## begin
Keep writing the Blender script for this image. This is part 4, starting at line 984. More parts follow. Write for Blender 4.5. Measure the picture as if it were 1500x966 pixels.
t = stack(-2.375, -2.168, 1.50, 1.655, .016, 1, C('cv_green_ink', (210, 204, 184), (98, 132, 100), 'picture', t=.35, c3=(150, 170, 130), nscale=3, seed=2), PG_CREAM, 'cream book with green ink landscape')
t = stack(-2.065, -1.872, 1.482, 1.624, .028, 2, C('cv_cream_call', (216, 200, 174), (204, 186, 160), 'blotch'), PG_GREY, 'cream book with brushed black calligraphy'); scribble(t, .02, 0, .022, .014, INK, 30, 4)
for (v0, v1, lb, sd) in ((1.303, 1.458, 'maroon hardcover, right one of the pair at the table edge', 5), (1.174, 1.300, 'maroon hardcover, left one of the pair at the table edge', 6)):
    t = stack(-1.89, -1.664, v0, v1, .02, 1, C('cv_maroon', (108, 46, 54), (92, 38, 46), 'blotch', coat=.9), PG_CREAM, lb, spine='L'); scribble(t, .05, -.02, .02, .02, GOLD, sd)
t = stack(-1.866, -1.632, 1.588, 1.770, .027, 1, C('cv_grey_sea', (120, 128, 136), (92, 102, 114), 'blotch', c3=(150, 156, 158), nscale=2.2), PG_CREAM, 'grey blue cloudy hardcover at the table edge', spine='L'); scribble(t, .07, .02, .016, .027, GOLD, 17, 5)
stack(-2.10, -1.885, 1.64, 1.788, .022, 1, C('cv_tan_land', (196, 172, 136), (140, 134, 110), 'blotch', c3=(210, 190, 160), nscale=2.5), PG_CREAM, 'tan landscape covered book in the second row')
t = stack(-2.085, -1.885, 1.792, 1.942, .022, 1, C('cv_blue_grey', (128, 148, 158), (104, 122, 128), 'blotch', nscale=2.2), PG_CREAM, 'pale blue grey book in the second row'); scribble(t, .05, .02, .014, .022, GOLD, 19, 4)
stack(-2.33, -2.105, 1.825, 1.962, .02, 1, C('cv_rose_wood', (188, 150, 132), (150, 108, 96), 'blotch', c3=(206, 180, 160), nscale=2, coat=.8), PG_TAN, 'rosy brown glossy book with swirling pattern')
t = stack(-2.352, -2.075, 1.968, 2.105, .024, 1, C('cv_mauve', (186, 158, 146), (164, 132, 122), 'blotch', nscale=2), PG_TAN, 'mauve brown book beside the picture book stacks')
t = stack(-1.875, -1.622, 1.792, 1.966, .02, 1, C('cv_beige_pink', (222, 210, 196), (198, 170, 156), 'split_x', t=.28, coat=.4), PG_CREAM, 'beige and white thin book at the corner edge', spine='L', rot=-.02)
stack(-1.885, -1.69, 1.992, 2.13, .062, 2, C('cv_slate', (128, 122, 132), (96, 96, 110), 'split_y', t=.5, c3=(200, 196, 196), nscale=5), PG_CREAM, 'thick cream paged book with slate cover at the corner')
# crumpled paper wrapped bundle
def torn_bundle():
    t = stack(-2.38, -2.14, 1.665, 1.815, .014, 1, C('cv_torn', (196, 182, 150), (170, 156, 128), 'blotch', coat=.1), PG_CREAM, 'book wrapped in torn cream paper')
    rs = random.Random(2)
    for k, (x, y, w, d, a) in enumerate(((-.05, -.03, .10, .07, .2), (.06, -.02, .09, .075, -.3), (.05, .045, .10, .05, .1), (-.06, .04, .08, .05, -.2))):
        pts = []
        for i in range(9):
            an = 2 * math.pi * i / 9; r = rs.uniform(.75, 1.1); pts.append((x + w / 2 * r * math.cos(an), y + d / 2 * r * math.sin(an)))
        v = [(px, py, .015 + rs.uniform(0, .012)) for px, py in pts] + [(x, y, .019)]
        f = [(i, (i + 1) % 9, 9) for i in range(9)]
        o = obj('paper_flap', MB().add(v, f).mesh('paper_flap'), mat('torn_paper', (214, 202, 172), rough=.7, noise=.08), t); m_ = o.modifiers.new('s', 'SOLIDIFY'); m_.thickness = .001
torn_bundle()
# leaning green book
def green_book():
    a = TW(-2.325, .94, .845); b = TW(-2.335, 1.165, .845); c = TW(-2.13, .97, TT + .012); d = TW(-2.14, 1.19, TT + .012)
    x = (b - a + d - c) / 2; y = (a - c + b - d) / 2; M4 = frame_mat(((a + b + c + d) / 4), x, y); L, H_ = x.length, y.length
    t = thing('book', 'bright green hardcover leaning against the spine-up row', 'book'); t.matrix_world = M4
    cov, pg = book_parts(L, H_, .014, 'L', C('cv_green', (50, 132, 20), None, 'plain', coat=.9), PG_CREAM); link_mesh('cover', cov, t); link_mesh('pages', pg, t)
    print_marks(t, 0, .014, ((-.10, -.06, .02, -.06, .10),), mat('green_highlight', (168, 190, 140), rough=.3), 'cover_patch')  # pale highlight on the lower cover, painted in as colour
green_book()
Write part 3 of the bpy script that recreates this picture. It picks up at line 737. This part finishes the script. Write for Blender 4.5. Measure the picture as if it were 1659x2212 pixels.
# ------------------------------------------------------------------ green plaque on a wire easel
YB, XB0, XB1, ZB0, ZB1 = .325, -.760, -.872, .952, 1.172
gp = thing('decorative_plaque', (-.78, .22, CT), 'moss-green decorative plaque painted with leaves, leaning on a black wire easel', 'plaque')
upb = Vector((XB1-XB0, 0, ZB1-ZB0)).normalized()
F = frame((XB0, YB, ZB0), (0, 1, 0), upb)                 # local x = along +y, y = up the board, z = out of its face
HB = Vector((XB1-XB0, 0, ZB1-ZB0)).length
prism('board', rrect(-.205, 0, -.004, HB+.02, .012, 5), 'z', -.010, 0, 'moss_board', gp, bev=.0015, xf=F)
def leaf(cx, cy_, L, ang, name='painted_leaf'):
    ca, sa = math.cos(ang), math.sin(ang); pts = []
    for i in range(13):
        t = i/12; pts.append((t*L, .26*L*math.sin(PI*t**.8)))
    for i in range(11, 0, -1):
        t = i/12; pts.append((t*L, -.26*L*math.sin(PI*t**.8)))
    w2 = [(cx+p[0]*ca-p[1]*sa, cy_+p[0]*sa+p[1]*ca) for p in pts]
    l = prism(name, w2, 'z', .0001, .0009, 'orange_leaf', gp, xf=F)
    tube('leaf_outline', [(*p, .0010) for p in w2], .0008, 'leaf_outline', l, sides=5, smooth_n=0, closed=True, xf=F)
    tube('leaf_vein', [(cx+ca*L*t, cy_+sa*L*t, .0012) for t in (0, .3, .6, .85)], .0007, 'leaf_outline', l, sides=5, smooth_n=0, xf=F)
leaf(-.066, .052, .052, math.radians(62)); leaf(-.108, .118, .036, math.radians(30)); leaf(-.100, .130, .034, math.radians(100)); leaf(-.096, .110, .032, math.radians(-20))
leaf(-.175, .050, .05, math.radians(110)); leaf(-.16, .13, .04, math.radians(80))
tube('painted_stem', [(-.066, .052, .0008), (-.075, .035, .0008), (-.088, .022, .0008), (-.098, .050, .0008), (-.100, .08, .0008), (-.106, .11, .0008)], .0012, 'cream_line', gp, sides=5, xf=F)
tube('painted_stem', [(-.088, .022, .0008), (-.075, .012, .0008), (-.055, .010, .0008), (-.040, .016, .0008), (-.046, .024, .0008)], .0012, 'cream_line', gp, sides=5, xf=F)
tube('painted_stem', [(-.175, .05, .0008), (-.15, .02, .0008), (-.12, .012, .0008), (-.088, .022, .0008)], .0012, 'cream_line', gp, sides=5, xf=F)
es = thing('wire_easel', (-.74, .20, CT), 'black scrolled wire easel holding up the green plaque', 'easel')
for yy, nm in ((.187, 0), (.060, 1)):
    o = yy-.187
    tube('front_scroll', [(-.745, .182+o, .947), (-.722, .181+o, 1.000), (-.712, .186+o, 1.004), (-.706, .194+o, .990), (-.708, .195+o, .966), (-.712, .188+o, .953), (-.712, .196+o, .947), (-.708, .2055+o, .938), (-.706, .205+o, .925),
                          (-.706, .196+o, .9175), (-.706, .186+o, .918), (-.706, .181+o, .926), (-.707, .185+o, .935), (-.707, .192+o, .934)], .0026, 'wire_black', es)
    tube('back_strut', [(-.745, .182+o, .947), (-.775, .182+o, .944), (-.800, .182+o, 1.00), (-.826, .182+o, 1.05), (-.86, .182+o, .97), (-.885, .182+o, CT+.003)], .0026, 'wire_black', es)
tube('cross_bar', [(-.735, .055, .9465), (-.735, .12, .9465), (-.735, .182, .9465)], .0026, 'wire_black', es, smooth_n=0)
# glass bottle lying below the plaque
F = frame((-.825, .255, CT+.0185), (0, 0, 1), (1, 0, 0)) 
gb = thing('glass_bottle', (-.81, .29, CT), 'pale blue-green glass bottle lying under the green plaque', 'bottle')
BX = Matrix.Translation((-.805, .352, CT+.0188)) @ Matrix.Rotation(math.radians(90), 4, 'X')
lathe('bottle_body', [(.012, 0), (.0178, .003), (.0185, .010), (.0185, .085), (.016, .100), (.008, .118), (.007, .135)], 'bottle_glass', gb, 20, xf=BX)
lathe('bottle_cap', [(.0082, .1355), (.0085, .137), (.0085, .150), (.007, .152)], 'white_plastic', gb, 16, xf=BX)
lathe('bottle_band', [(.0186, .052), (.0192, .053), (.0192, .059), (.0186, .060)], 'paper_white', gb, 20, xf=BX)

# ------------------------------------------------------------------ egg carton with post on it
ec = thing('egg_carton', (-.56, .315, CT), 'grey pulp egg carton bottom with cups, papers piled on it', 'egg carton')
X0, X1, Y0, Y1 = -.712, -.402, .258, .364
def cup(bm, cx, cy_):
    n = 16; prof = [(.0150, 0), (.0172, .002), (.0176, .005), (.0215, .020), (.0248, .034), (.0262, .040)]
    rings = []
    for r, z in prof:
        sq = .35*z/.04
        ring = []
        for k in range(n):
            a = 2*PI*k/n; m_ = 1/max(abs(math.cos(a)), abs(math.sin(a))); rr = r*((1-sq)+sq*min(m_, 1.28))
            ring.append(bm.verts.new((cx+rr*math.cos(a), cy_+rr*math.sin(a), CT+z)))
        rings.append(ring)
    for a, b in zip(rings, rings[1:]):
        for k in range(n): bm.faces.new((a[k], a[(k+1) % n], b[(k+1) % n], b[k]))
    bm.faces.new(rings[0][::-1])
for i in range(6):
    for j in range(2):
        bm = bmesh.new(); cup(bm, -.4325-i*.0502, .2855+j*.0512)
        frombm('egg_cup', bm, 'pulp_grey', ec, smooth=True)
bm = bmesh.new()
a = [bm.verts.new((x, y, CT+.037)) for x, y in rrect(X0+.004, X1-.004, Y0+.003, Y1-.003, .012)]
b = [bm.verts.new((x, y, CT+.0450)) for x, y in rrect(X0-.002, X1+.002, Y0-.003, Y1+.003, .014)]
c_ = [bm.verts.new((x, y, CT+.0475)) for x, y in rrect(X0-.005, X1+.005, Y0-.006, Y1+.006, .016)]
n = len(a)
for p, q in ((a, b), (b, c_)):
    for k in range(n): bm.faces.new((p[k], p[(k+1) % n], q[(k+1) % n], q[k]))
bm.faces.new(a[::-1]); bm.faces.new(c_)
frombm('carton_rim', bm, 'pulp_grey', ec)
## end
## Aim
Copy each line of the listing that holds the word "This".

## Task result
Keep writing the Blender script for this image. This is part 4, starting at line 984. More parts follow. Write for Blender 4.5. Measure the picture as if it were 1500x966 pixels.
Write part 3 of the bpy script that recreates this picture. It picks up at line 737. This part finishes the script. Write for Blender 4.5. Measure the picture as if it were 1659x2212 pixels.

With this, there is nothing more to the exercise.